• _Exercise goal_
Tally the lines below that contain the word "Python", and give only that number.

— START —

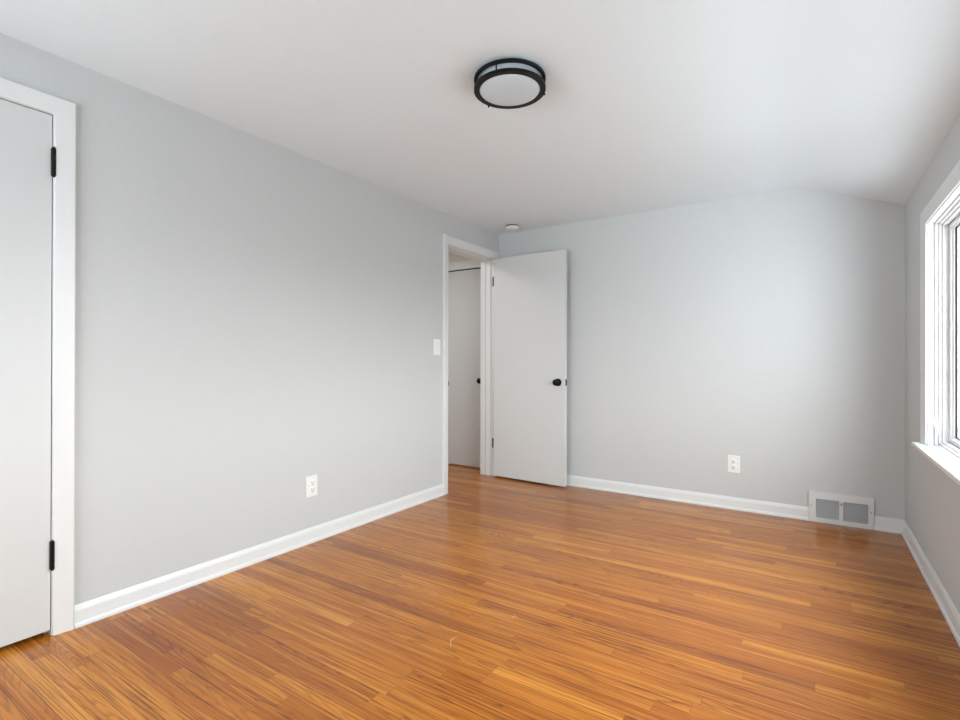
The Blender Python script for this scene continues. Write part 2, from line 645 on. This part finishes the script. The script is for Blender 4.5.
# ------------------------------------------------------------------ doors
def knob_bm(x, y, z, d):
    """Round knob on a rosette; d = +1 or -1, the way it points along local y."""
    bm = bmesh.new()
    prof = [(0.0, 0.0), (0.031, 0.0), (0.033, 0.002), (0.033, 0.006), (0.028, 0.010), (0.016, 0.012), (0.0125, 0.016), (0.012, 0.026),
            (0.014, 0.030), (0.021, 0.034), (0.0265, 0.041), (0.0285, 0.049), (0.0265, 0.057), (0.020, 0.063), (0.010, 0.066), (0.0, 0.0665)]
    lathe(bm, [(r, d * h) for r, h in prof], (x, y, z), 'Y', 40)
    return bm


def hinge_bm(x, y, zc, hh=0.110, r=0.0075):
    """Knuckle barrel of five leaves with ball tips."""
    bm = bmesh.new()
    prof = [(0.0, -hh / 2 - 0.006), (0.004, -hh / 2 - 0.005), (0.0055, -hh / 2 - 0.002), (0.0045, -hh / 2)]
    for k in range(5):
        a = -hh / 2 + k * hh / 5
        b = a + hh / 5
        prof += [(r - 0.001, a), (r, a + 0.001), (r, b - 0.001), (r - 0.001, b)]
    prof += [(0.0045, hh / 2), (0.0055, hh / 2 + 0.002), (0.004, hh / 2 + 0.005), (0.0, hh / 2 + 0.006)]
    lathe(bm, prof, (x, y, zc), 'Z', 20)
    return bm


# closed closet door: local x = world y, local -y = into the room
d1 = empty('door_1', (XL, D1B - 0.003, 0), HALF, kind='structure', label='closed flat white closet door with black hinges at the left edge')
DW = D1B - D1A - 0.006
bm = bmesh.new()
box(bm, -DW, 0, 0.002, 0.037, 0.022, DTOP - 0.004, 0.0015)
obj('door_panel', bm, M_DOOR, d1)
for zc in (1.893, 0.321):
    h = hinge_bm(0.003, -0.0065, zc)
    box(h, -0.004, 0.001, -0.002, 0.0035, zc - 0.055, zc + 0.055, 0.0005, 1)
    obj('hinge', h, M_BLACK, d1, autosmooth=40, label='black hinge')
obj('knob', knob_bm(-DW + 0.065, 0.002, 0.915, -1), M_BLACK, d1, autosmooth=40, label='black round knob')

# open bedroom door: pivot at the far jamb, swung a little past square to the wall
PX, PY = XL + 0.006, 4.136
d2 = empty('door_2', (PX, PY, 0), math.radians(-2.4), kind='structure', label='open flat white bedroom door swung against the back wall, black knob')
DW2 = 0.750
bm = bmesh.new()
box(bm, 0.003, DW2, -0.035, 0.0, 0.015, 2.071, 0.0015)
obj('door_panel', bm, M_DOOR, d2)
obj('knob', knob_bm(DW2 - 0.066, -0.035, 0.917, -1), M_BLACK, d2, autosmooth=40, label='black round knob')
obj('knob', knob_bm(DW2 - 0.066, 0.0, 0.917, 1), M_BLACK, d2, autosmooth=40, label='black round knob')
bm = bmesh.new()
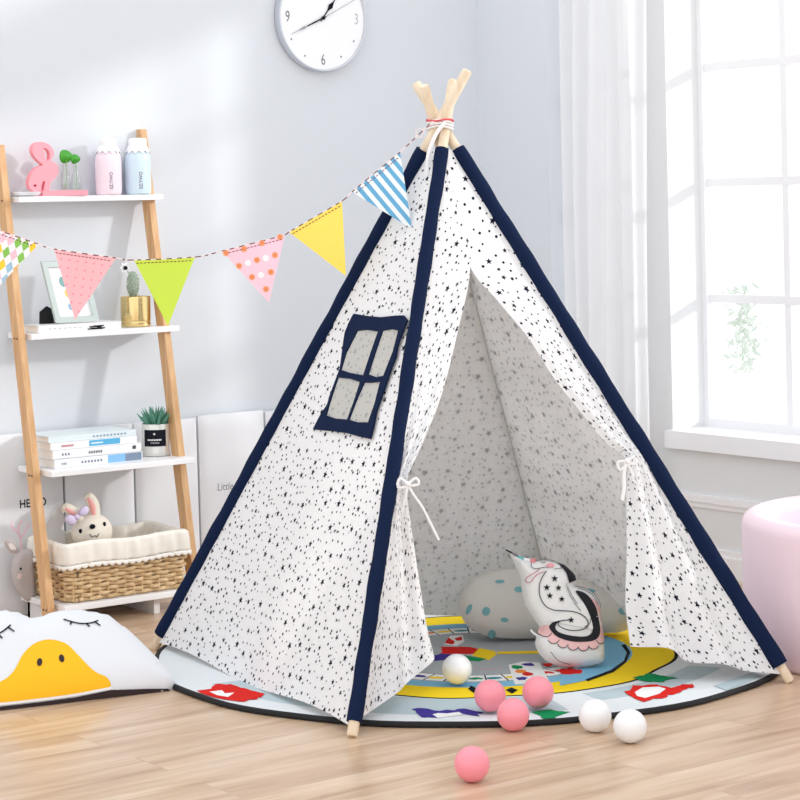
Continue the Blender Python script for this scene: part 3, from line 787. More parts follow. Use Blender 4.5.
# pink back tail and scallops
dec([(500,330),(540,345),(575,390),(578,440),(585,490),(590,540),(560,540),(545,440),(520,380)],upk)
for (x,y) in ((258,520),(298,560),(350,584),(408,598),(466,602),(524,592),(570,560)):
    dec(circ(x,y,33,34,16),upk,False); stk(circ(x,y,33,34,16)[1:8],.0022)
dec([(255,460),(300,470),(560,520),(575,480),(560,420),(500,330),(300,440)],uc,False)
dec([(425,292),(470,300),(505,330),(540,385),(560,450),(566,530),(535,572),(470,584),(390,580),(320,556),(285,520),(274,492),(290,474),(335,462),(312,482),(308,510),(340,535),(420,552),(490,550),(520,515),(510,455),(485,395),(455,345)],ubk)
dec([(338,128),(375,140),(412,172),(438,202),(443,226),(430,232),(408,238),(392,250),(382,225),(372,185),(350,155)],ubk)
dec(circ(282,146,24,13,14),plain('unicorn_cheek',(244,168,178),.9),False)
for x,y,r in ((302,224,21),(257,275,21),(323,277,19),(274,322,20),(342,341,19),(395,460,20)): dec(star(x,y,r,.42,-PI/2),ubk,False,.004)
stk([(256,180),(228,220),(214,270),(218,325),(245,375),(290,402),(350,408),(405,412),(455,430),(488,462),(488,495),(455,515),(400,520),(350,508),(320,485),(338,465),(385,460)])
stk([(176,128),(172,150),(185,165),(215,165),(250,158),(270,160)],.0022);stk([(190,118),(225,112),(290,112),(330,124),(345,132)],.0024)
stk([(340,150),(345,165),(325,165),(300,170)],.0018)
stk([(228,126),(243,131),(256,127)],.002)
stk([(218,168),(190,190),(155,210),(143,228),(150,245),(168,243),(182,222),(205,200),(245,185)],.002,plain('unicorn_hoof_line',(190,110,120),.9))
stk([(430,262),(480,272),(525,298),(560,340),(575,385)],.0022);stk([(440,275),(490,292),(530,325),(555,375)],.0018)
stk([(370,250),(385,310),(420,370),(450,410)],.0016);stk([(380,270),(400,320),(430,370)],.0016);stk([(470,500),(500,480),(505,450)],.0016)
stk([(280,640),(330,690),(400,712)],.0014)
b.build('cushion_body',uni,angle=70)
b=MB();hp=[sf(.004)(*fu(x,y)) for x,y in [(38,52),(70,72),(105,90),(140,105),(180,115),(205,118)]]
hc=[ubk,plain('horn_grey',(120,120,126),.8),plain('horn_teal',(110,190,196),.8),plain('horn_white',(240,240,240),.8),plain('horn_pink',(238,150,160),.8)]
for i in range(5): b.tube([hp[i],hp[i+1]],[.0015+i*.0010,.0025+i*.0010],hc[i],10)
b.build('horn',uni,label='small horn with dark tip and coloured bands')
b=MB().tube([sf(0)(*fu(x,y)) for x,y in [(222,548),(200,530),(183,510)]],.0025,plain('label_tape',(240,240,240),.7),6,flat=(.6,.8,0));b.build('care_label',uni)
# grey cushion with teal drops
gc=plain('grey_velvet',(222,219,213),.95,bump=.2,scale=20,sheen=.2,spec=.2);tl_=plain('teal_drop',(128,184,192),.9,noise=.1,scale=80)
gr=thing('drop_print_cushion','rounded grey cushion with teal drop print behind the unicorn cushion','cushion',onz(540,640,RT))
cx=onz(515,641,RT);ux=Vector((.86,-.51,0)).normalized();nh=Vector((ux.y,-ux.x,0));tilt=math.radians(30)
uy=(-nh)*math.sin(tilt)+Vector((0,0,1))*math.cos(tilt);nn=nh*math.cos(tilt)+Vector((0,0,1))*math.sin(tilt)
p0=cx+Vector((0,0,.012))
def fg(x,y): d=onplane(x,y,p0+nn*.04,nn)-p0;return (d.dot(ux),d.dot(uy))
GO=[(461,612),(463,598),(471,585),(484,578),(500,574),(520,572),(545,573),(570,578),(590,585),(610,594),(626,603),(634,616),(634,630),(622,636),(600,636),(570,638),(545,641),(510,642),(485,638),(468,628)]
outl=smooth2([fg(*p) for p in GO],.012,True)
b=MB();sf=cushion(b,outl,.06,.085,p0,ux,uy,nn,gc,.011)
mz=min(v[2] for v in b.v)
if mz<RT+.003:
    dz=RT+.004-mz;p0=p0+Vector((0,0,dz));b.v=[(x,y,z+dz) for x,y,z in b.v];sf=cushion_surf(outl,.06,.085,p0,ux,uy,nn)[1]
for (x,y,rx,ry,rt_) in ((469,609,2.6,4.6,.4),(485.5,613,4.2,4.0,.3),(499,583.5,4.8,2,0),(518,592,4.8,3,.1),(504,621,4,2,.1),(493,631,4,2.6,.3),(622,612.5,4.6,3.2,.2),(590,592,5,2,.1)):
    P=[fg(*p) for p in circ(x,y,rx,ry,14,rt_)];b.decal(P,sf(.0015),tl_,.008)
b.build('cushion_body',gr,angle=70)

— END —

• _Full response_
2